Since Yves Klein’s 1961 intervention, numerous artists have occupied themselves with the exceptional architecture and history of Haus Lange and Haus Esters. Site-specific works have been produced for the villas by such artists as Jan Dibbets, Sol LeWitt, Richard Long, Christo and Fred Sandback. The tradition has been continued in recent years by John Baldessari, Elmgreen & Dragset, Alicja Kwade, David Reed and Jasmina Cibic, among others.
Permanently installed in the Kaiser Wilhelm Museum are the two “Artist Rooms” by Joseph Beuys featuring his important group of works Barraque d’dull odde, which the artist finalized in 1984. Johan Thorn Prikker, who taught Albers, Campendonk and Macke, had close ties to the Kaiser Wilhelm Museum since 1903. In one of the museum’s galleries, he created the monumental wall painting Lebensalter (The Ages of Life) in 1923. Yves Klein’s 1961 work Le Vide (The Void) *is still preserved in Haus Lange. The artist duo Elmgreen & Dragset likewise created a site-specific work for Haus Lange in 2017, Dark Room*, which is now permanently installed in the house’s former darkroom.
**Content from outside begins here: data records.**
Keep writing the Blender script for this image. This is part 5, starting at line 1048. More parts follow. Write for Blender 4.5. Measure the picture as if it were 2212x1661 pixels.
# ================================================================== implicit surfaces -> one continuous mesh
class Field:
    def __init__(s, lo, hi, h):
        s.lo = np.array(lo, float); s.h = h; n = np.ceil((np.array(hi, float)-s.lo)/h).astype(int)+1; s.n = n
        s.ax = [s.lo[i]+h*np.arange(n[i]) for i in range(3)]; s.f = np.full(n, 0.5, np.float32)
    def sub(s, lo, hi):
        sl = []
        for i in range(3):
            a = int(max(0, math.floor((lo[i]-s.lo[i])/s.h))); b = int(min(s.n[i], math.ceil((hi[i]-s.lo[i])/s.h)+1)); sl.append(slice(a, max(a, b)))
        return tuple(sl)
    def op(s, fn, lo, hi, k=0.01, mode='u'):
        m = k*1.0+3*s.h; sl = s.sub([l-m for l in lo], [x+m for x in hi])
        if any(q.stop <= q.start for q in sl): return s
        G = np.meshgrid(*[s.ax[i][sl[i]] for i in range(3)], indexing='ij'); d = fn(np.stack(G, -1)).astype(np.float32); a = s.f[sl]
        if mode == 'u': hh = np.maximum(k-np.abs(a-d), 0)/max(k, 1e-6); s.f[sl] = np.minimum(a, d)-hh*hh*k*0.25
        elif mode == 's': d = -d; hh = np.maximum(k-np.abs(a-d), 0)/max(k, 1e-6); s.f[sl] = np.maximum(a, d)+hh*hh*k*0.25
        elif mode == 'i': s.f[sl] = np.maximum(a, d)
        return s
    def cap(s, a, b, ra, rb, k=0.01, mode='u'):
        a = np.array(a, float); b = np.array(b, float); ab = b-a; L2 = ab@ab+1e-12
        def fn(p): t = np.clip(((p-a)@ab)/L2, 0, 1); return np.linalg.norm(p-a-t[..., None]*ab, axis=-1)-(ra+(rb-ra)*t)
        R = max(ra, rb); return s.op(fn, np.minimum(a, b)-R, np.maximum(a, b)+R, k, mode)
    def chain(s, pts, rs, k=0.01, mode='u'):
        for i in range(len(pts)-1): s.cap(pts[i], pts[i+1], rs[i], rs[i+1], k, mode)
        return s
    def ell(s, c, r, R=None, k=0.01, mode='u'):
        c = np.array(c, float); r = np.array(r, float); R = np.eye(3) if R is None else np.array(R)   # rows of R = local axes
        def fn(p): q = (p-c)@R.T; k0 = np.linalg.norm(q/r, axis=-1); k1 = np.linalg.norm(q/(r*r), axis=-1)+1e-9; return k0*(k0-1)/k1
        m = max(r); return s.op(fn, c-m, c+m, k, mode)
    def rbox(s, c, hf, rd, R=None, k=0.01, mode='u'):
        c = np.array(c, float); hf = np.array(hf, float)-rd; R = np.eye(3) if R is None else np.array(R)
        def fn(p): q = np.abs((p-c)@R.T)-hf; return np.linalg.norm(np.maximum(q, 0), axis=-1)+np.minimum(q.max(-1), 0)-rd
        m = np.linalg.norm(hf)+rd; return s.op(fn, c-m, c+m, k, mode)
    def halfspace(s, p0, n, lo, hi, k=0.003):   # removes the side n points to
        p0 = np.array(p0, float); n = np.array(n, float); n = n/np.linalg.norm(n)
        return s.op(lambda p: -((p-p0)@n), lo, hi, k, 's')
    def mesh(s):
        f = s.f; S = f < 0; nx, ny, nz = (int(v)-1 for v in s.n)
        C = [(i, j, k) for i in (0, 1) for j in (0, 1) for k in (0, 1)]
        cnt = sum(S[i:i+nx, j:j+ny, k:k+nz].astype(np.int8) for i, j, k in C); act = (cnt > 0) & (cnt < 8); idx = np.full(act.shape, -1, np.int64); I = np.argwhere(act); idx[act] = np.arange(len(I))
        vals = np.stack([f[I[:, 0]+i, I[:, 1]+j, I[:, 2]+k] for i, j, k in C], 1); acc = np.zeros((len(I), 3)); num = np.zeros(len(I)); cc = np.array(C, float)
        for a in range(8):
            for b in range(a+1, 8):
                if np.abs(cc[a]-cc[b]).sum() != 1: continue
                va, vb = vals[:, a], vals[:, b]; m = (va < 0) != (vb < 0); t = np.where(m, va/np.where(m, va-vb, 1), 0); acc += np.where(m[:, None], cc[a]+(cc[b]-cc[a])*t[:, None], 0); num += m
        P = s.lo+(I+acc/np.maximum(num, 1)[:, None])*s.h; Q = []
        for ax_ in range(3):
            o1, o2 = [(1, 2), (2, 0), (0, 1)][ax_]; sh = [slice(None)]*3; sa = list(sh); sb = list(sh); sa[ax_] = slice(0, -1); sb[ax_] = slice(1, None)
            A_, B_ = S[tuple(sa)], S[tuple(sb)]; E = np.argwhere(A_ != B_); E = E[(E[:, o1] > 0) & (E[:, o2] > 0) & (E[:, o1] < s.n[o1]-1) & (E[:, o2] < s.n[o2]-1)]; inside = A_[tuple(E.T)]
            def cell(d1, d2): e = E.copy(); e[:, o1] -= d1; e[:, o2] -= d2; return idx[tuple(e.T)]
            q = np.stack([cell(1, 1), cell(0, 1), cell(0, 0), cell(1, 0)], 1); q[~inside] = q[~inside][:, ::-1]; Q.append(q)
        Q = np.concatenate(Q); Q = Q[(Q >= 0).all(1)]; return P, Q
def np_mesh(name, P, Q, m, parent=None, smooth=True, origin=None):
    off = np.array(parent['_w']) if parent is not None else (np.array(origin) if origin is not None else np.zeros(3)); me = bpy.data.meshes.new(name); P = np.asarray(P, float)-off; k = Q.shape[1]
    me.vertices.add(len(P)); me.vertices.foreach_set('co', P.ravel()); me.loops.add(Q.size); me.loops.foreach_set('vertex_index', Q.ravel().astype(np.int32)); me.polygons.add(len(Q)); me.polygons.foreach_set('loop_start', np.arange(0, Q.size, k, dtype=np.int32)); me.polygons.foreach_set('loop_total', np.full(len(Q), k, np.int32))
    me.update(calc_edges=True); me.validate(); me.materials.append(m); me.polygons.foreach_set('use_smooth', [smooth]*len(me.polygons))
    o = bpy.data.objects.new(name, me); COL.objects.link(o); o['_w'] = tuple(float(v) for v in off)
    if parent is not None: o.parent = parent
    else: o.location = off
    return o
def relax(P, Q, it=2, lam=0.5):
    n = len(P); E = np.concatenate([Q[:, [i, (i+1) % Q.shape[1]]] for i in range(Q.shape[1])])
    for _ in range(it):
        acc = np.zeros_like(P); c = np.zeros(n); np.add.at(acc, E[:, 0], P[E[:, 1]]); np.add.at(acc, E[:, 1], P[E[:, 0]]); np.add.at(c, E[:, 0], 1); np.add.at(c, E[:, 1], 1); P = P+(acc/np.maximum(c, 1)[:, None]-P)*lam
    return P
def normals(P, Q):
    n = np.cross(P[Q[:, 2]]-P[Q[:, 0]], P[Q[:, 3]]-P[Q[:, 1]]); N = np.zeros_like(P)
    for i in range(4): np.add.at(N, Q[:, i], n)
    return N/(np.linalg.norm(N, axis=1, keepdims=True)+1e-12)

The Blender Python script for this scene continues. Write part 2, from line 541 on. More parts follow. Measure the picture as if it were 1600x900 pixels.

Applied art is at the heart of the collection and now its second mainstay. The Kaiser Wilhelm Museum was originally planned as a modern museum for applied art that was intended to support local artisans by collecting and exhibition exemplary pieces of contemporary artistic design.
At the time of the museum’s opening in 1897, it was already evident that the Crefelder Museumsverein (Krefeld Museum Association) had collected older applied art objects for the new museum. Since its founding in 1883, the association above all collected furniture, porcelain and glass from the 17th to 19th century. Friedrich Deneken, the museum’s first director, concentrated on contemporary works in the Art Nouveau style and developed a particular interest in East Asian artefacts. In addition to works in the Art Nouveau style from across Europe, he acquired numerous examples of Japanese design. His successor Max Creutz was able to bring the mobile model collection of the German Werkbund, the German Museum for Art in Commerce and Industry, to Krefeld in 1923. This meant the integration of well over 2000 objects and prints by all of the most important designers from the time into the collection between 1900 and 1914. All areas of design associated with the early days of the German Werkbund are represented: photographs of modern architecture, posters, business stationary, book trade, glass, ceramics, metalwork, wallpaper and textiles. However, this major acquisition marked the end of the targeted collection of works in the field of applied art.
Since 2017, design has returned to become a renewed focus of the museum’s activities, especially contemporary design. Thanks to donations made by the major French design manufacturer Domeau & Pérès (with objects by Ronan & Erwan Bouroullec, matali crasset, Martin Szekely and Sophie Taeuber-Arp) as well as the designer Peter Ghyczy, large-scale groups of furniture, prototypes and sketches have entered the collection. It was likewise possible to acquire an ensemble of extraordinary exhibition posters by the Italian graphic designer AG Fronzoni. The significance of graphic design for the Kunstmuseen Krefeld is reflected in the institution’s new visual identity, which was developed by the internationally renowned graphic design firm of Mevis & van Deursen.